Pildes: Citizens United and Disfavored Speakers

Rick Pildes sends along this guest post:

    There’ s an essential, foundational question underlying campaign-finance regulation and the Citizens United case that I don’t think has been adequately appreciated. I would like to generate some insight and discussion about it. The question is whether it is or should be permissible for government to decide that certain speakers can be disfavored in the context of regulating campaign contributions or spending. Note that this is a different kind of justification for regulation than either of the two most commonly debated: anti-corruption or Austin-like equality justifications. The paradigm for testing this question is foreign donors or spenders. Current federal law bans foreigners from both contributing to candidate and from making independent expenditures for election communications. I assume there is no issue about the first part of this provision. But is the spending ban constitutional? Should it be? If so, why?
    If we take the Bellotti view, then it would seem this ban is unconstitutional. Bellotti says that it’s not the speaker whose First Amendment rights are being protected in that decision, so the question is not whether foreigners have First Amendment rights under the US Constitution. Bellotti says that more debate, whatever the source, is a First Amendment value because of the right of listeners (Americans) to hear the message. The more, the better. In addition, there’s a strong view within the Court that independent spending can never be corrupting, by definition. So again, on that view, it would seem this ban on foreign spending would be problematic.
    On the other hand, if this ban is indeed constitutional, or if it seems it ought to be, then what follows? Assuming the above doctrinal points, on what principle could this ban be justified? It would have to be, it seems, because there are certain sources of information/spending that can legitimately be treated as “not properly part” of the American electoral process. This is not because of a corruption concern, or at least, not the kind the cases yet recognize. And it’s not because of any general equality concern. It’s because the Constitution would permit Congress to recognize that some speakers, some sources, can legitimately be disfavored in regulating election speech.
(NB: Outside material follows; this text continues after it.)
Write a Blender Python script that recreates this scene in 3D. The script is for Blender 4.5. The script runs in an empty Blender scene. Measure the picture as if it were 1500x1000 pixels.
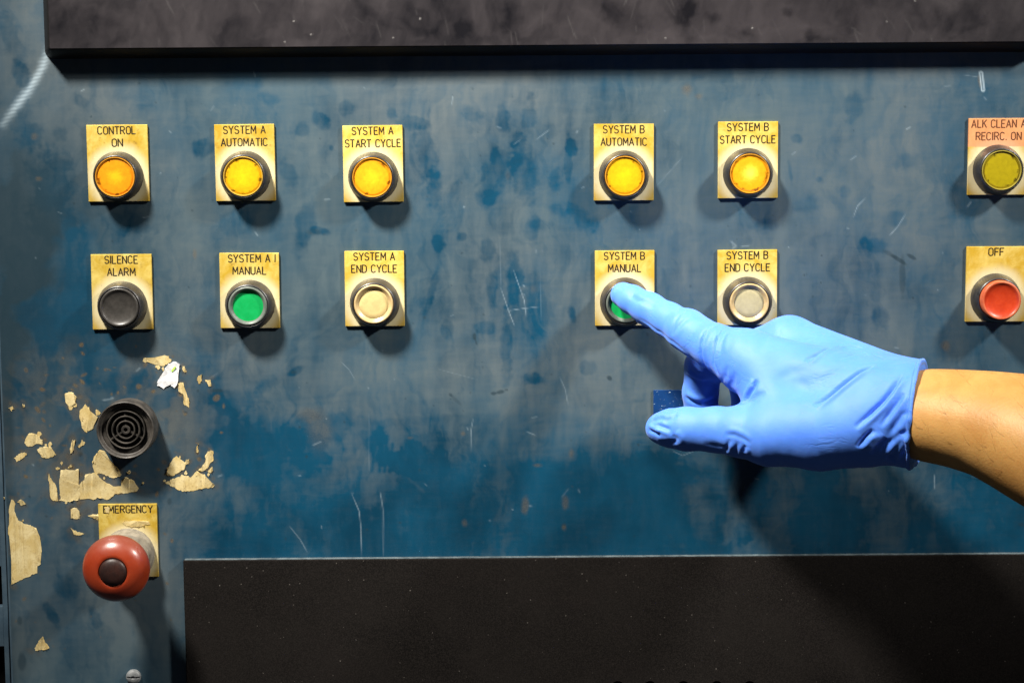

    If that’s true, then the question is what principle defines the category of properly disfavored speakers? The initial, intuitive one would seem to be those outside the American democratic process, legitimately. Other than foreigners, how should that category be defined? Does it include corporations, which of course are not voters. If not, why not? I don’t have any immediate answers to these questions, but they seem to me unavoidable and essential as the Court revisits the foundational issues in the relationship between the First Amendment and campaign-finance regulation.